Mark Mobius z Franklin Templeton Emerging Markets uważa, że rynki wschodzące generalnie radziły sobie w okresie pierwszych czterech miesięcy bieżącego roku lepiej niż rynki rozwinięte.
Według niego rynki oczekują, że Fed zacznie podnosić stopy procentowe w kolejnych miesiącach bieżącego roku. Mobius uważa, że Fed nie będzie działał zbyt pochopnie lub agresywnie, a ewentualne podwyżki stóp będą stopniowe i wyważone. Natomiast większość innych banków centralnych na świecie, włącznie z Ludowym Bankiem Chin, Bankiem Japonii i Europejskim Bankiem Centralnym, wciąż rozluźnia politykę pieniężną poprzez potężne programy luzowania ilościowego.
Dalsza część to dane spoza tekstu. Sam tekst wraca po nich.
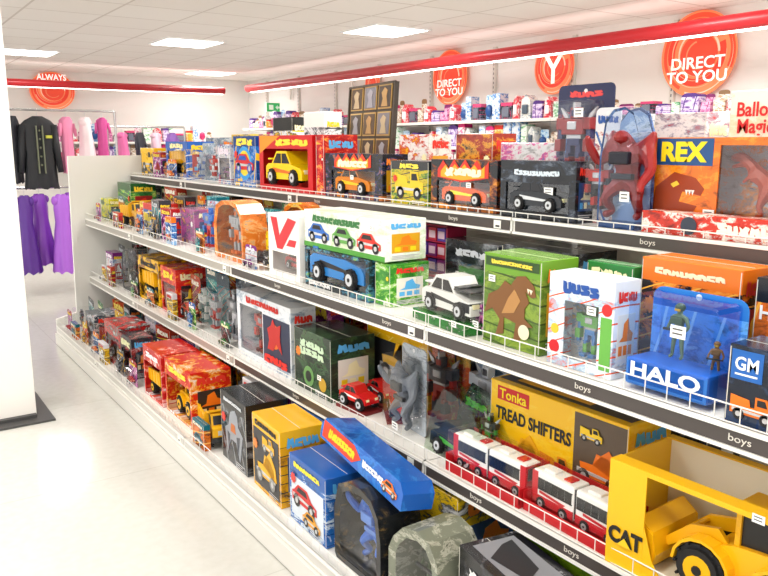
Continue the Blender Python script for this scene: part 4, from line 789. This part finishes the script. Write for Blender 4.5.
def bus_pack(yc,x,label,yaw=0):
    bm=NB(); B(bm,-.172,.172,0,.125,0,.012); B(bm,-.172,.172,.122,.125,.012,.12); B(bm,-.172,.172,0,.003,.012,.036); B(bm,-.172,-.169,0,.122,.012,.06); B(bm,.169,.172,0,.122,.012,.06)
    o=OBJ('bus_package',bm,mat('#c41c24',.35)); place(o,x,yc,Z,yaw); TOP(o,label,'toy bus'); o['w']=.33;o['h']=.15
    for q,(a,b) in enumerate([(-.166,-.003),(.003,.166)]):
        bm=NB(); B(bm,a,b,.03,.095,.024,.126,0,.008); B(bm,a+.002,b-.002,.0285,.0965,.028,.052,1)
        B(bm,a-.0008,a+.022,.0288,.0962,.05,.122,1) if q==0 else B(bm,b-.022,b+.0008,.0288,.0962,.05,.122,1)
        B(bm,a+.03,a+.075,.045,.08,.125,.134,0,.003); B(bm,b-.055,b-.025,.045,.08,.125,.131,1,.003); PR(bm,[(a+.03,.06),(b-.04,.052),(b-.03,.06),(a+.03,.068)],.0283,.0285,1)
        t=OBJ('toy_bus',bm,[mat('#f4f4f0',.25),mat('#c81c28',.3)],o)
        bm=NB(); n=5; a2,b2=(a+.024,b-.006) if q==0 else (a+.006,b-.024)
        B(bm,a2,b2,.0282,.0968,.07,.073); B(bm,a2,b2,.0282,.0968,.103,.106)
        for i in range(n):
            u=a2+(b2-a2)*i/n; B(bm,u,u+(b2-a2)/n*.92,.028,.097,.072,.104)
        if q: B(bm,b-.002,b+.002,.038,.088,.075,.114)
        else: B(bm,a-.002,a+.002,.038,.088,.075,.114)
        OBJ('bus_windows',bm,mat('#0e1014',.15),t)
        for u in(a+.038,b-.038):
            for v in(.03,.095): wheel(t,.017,.011,'#b0b0b0',u,v,.031)
    bm=NB()
    for k in range(4): B(bm,-.005+k*.0025,-.0038+k*.0025,.034,.092,.032,.12)
    OBJ('bus_bellows',bm,mat('#222222',.6),o)
    bm=NB(); B(bm,-.17,.17,.005,.12,.037,.142,0,.006); OBJ('clear_cover',bm,clear(f=.015),o)
bus_pack(1.67,1.52,'white and red articulated toy bus in a red tray package'); bus_pack(1.32,1.525,'white and red articulated toy bus packed beside another bus',-2)
# big yellow loader box: open front and open top
o=window_box(1.515,.4,1.165,Z,.285,.27,mat('#f5bd12',.35),'large yellow open window box with yellow toy wheel loader',(.14,.985,.06,.955),mat('#fbf5de',.5),yaw=2,pane=False,opent=True)
w=.765
panel(o,0,0,0,0,'#f5bd12',y=.001,pts=[(-w/2+.1,.016),(-w/2+.17,.016),(-w/2+.135,.06),(-w/2+.108,.14)])
text(o,'CAT',.1,.046,-w/2+.058,.09,'#161616',-.003,off=.05); panel(o,0,0,0,0,'#f8d020',y=-.0065,pts=[(-w/2+.038,.068),(-w/2+.078,.068),(-w/2+.058,.09)])
bm=NB(); B(bm,-w/2+.01,w/2-.01,.01,.25,.005,.02); OBJ('inner_tray',bm,mat('#e8e0c8',.5),o)
toy_loader(o,(-.06,.115,.021),.36,180); price(o,.0,.279)
carton(1.99,1.2,1.5,Z,.3,.18,art('#4a4e56','#202228','#8a8e96',12,101),'boxed toy in the second row of the shelf')

# ================================================================ BASE z=.15
Z=.151
filler(1.3,6.06,Z,.26,.24,43,.14); filler(1.3,5.78,Z,.24,.26,31,.14)
o=carton(1.29,5.5,5.74,Z,.24,.2,art('#3a4a5a','#c8ccd0','#c02820',14,112),'slate boxed toy on the base shelf'); filler(1.29,5.25,Z,.22,.28,44,.14)
o=window_box(1.29,4.86,5.22,Z,.28,.2,art('#b81c1c','#202020','#e8e8e8',12,113),'red and black window box with toy truck',(.08,.92,.1,.7),mat('#5a1414',.5)); toy_car(o,(0,.1,.03),.28,'#b82020',0,True)
filler(1.29,4.62,Z,.22,.26,42,.14); filler(1.3,4.38,Z,.2,.28,35,.12)
def truck_box(x,y0,y1,h,pc,L,label,kind=0,tc='#ffffff'):
    o=window_box(x,y0,y1,Z,h,.22,art(pc[0],pc[1],pc[2],12,int(y0*10)*2,soft=True),label,(.05,.95,.04,.7),mat(pc[3],.5),pane=False)
    if kind: toy_loader(o,(-.0,.1,.012),L,0,'#f4b80f',False)
    else: toy_dump_truck(o,(0,.1,.012),L,pc[4])
    T(o,'RESCUES'[:4+int(y0*10)%4],.5,.85,.65,.11,tc,shear=.2,y=-.002); return o
truck_box(1.28,4.02,4.34,.3,('#c41c20','#e8442a','#f4f4f4','#901418','#f4b80f'),.29,'red box with yellow toy tipper truck in its open front')
truck_box(1.29,3.6,3.99,.3,('#d02418','#f0a020','#f4f4f4','#a81c18','#f0b010'),.27,'red and orange open-fronted box holding a yellow toy digger',1,'#ffe040')
truck_box(1.6,3.35,3.75,.3,('#e0a818','#2a2a2c','#f4f4f4','#901418','#e8e8e8'),.3,'yellow boxed toy with pale truck behind the front row')
def loose_truck(x,y,L,c,yaw,label):
    r=toy_dump_truck(None,(0,0,0),L,c); place(r,x,y,Z,yaw); TOP(r,label,'toy truck'); return r
loose_truck(1.36,3.42,.29,'#f4b410',-12,'yellow and black loose toy tipper truck')
filler(1.5,3.24,Z,.2,.29,36,.1,1)
o=carton(1.29,2.92,3.22,Z,.33,.2,art('#26282c','#4a4e54','#8a8e94',9,117,head='#1c1e22'),'dark grey boxed toy robot set',yaw=-2); T(o,'ROBOT WARRIOR',.5,.9,.7,.06,'#d8dce0',y=-.002); panel(o,0,0,0,0,'#9a9ea6',pts=[(-.08,.04),(-.1,.16),(-.06,.18),(-.03,.25),(.02,.27),(.05,.25),(.06,.2),(.11,.17),(.07,.04),(.03,.12),(-.03,.12)]); panel(o,0,0,0,0,'#c86a20',y=-.002,pts=[(-.03,.16),(.03,.16),(.02,.2),(-.02,.2)]); panel(o,0,0,0,0,'#4a4e58',y=-.002,pts=[(-.06,.06),(-.07,.15),(-.04,.14)]); panel(o,0,0,0,0,'#4a4e58',y=-.002,pts=[(.05,.06),(.08,.16),(.04,.15)])
filler(1.52,2.9,Z,.26,.3,38,.1,3)
o=carton(1.28,2.57,2.86,Z,.325,.2,art('#e8a814','#c88a10','#2a2a28',7,119,head='#f0b818',soft=True),'yellow and black box picturing a digger',yaw=-3); T(o,'POWER DIGGER',.5,.91,.75,.08,'#1a1a1a',y=-.002); panel(o,-.13,.13,.02,.27,'#2c2e34'); flat_vehicle(o,.0,.04,.22,'#f0b414','#8a8a88','digger',-.003); flat_vehicle(o,.03,.19,.12,'#f0b414','#8a8a88','truck',-.003)
o=carton(1.5,2.48,2.9,Z,.31,.2,art('#e8c020','#2a6ab0','#303030',9,119,head='#2a66b4'),'yellow and blue boxed toy behind the digger box'); T(o,'MEGA',.5,.9,.6,.1,'#ffffff')
o=carton(1.27,2.2,2.5,Z,.27,.2,art('#2a6ab8','#d8e8f4','#1a4a90',8,121,head='#1f5cae'),'blue box picturing a red and white toy vehicle',yaw=-2); T(o,'SNOW RACER',.5,.89,.7,.09,'#f8e840',y=-.002); panel(o,-.13,.13,.03,.19,'#dce6f0'); flat_vehicle(o,-.02,.07,.2,'#d02424',BLK,'car',-.003); flat_vehicle(o,.04,.02,.14,'#e8a020',BLK,'car',-.005)
o=carton(1.5,2.18,2.46,Z,.3,.3,art('#3a8a34','#7ac048','#e8e040',9,121,head='#2a7a2a'),'green and yellow boxed toy behind the blue box'); T(o,'JUNGLE',.5,.88,.7,.12,'#f8e840')
o=curved_pack(1.27,1.86,2.15,Z,.32,.17,art('#1c1e22','#2a2824','#7a6034',9,11),'black and tan irregular pack with blue toy creature',art('#c8a060','#a88454','#7a6a50',8,11,soft=True),rim=.8,solid=True); toy_creature(o,(0,.09,.02),.28,'#2a6ad0','#5a8ae0')
o=curved_pack(1.28,1.57,1.83,Z,.30,.17,art('#7c806f','#b8b8a6','#4a4e40',16,13,soft=True),'grey camouflage irregular pack with toy figure',art('#a8a898','#d0ccb8','#8a8e80',8,13,soft=True),rim=.74,lean=-.3,solid=True); toy_soldier(o,(0,.08,.03),.22,'#4a5a38','#2a3420')
bm=NB(); PR(bm,[(-.31,0),(.31,0),(.31,.055),(.28,.085),(-.28,.085),(-.31,.055)],0,.12)
o=OBJ('toy_box',bm,art('#1560c0','#2a80d8','#0f4898',6,123,soft=True)); o.location=(1.33,2.1,.48); o.rotation_euler=(math.radians(-10),math.radians(3),math.radians(-96)); TOP(o,'long bright blue boxed track set lying across other boxes','toy box'); o['w']=.62;o['h']=.085
panel(o,0,0,0,0,'#e83818',y=-.001,pts=[(-.29,.012),(-.04,.012),(.02,.045),(-.04,.075),(-.29,.075)]); T(o,'HOT WHEELZ',.28,.5,.34,.42,'#f8d820',shear=.3,y=-.002); T(o,'TRACK SET',.68,.5,.24,.3,'#ffffff',y=-.002); flat_vehicle(o,.23,.012,.1,ORG,BLK,'car',-.003)
o=carton(1.3,1.25,1.54,Z,.31,.2,art('#1c1c20','#3a3a40','#c8c8cc',9,125),'black boxed toy motorbike set',yaw=-10); T(o,'WHEELS',.5,.82,.6,.1,'#e8e8e8',y=-.002); flat_vehicle(o,0,.06,.2,'#c8ccd0','#6a6a70','car',-.003)
bm=NB(); B(bm,-.12,.12,.03,.17,-.0004,.0006); OBJ('printed_panel',bm,mat('#8a8c92',.4),o,(0,0,.311)); bm=NB(); PR(bm,[(-.1,.02),(.06,.04),(.1,.1),(-.04,.13),(-.09,.06)],0,.001); q=OBJ('printed_picture',bm,mat('#26282c',.4),o,(0,.17,.3125),(math.radians(90),0,0))
o=carton(1.24,.96,1.2,Z,.34,.2,art('#1c1c1c','#e8b818','#303030',9,125),'black and yellow boxed toy'); T(o,'DIRT',.5,.8,.6,.14,'#f8d020')
o=carton(1.55,1.2,1.5,Z,.3,.3,art('#88b020','#4a8a28','#e8f0c0',9,127),'bright green boxed toy at the back')
o=carton(1.5,1.75,2.1,Z,.31,.3,art('#e8c020','#30343a','#e8e8e8',9,127),'yellow and black boxed toy at the back')
carton(1.3,.5,.85,Z,.3,.2,art('#2a66b0','#202020','#e0e0e0',12,141),'blue and black boxed toy')
# second rows of small stock further back on each shelf
sd=50
for (Z,x,ya,yb,h0,h1) in [(1.001,1.93,2.95,6.3,.22,.3),(.531,1.93,2.95,6.3,.3,.4),(.531,1.76,3.0,6.2,.3,.38),(1.001,1.76,4.3,5.2,.24,.29),(.151,1.53,3.95,6.3,.26,.31),(.151,1.75,3.1,6.3,.26,.31)]:
    t=ya
    while t<yb-.22:
        rr=random.Random(sd); w_=.14+.1*rr.random()
        if not (Z==1.001 and 5.3<t+.1<5.8): filler(x,t,Z,w_,h0+(h1-h0)*rr.random(),sd,.08)
        t+=w_+.015; sd+=1
# small slim packs standing along the shelf fronts
for (Z,x,d,spots) in [(.151,1.236,.034,[6.1,5.85,5.62,5.3,5.05,4.7,4.45,3.3]),(.531,1.508,.032,[6.05,5.8,5.25,4.9,4.45,4.15,3.66]),(1.001,1.508,.032,[6.1,5.5,5.05,4.75,4.4,3.96,3.3])]:
    for i,y in enumerate(spots):
        rr=random.Random(int(y*100)+int(Z*10)); filler(x,y,Z,.1+.06*rr.random(),.11+.06*rr.random(),int(y*37)+i,d,(0,1,3)[i%3])

for ob in bpy.data.objects:
    for k in('w','h','d'):
        if k in ob: del ob[k]
# ---------------------------------------------------------------- world, camera
w=bpy.data.worlds.new('World'); SC.world=w; w.use_nodes=True
w.node_tree.nodes['Background'].inputs[0].default_value=(1,.985,.965,1); w.node_tree.nodes['Background'].inputs[1].default_value=1.6
cd=bpy.data.cameras.new('camera'); cd.sensor_width=36; cd.lens=36*760/768; cd.clip_start=.05
co=bpy.data.objects.new('camera',cd); COL.objects.link(co); co.location=(0,0,1.6); co.rotation_euler=(math.radians(90-10.8),0,math.radians(-34.6)); SC.camera=co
Mobius jest zdania, że wzmożona zmienność stwarza okazje do kupowania papierów wysokiej jakości spółek po atrakcyjnych cenach. Inwestor spodziewa się także nowych możliwości inwestycyjnych wynikających z rozwoju technologicznego rynków wschodzących. Według niego coraz więcej ludzi, włącznie z mieszkańcami krajów zaliczanych do rynków wschodzących, porzuca laptopy na rzecz smartfonów, a produkty te generują ogromną sprzedaż w krajach rozwijających się, na czele z Chinami i Indiami.